I tried controlling the pump with one of the PWM LED controllers that I made for the desk lamps. With a 6V power supply, I need about 60% duty cycle to start the motor, but then can turn it down to about 15–20% duty cycle.  With an 8V power supply, I need about 40% to start and with a 10V supply about 30% to start. All these were crude measurements by turning a potentiometer until the motor started, but they are consistent with about a 3.3V average starting voltage and ability to keep running down to almost 1V.  If the pump stalls at low voltage, one has to bring it up to about 3.5V to turn it back on.

The motor runs even with fairly slow, low-duty cycle PWM. The current spikes at the beginning of each cycle are large.

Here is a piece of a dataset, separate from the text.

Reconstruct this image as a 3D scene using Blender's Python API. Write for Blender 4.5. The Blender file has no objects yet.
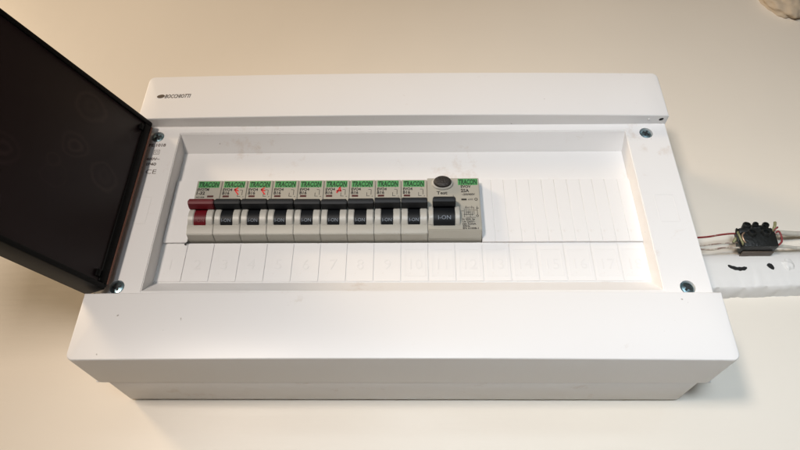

The PWM control seems to work even with a PWM frequency as low as 270Hz, which is somewhat surprising.  There does not seem to be much in the way of voltage spiking, even with no capacitor or flyback diode added.  There is a short-lived initial current spike of about 3.5A (staying above 2A for about 4µs), which probably comes from charging capacitor C3 in the motor, which is across the power lines after the diode D1 (which seems to be there to prevent reversed power supply).  The 11µC spike is consistent with C3 being about a 1 µF capacitor (or maybe 2.2µF), which seems plausible.  I’m not sure why the current drops to 0 before the motor voltage drops more than about a volt.

I bought some cheap plastic bowls from a thrift store, and my next task is going to be to design a 3D-printed base to hold the pump and the electronics under the bowl and a clip to hold a ¼” ID vinyl tube over the bowl.  The pump is not self-priming, so I need to drill a hole in the bottom of the bowl and glue on the pump to make a gravity feed to do the priming.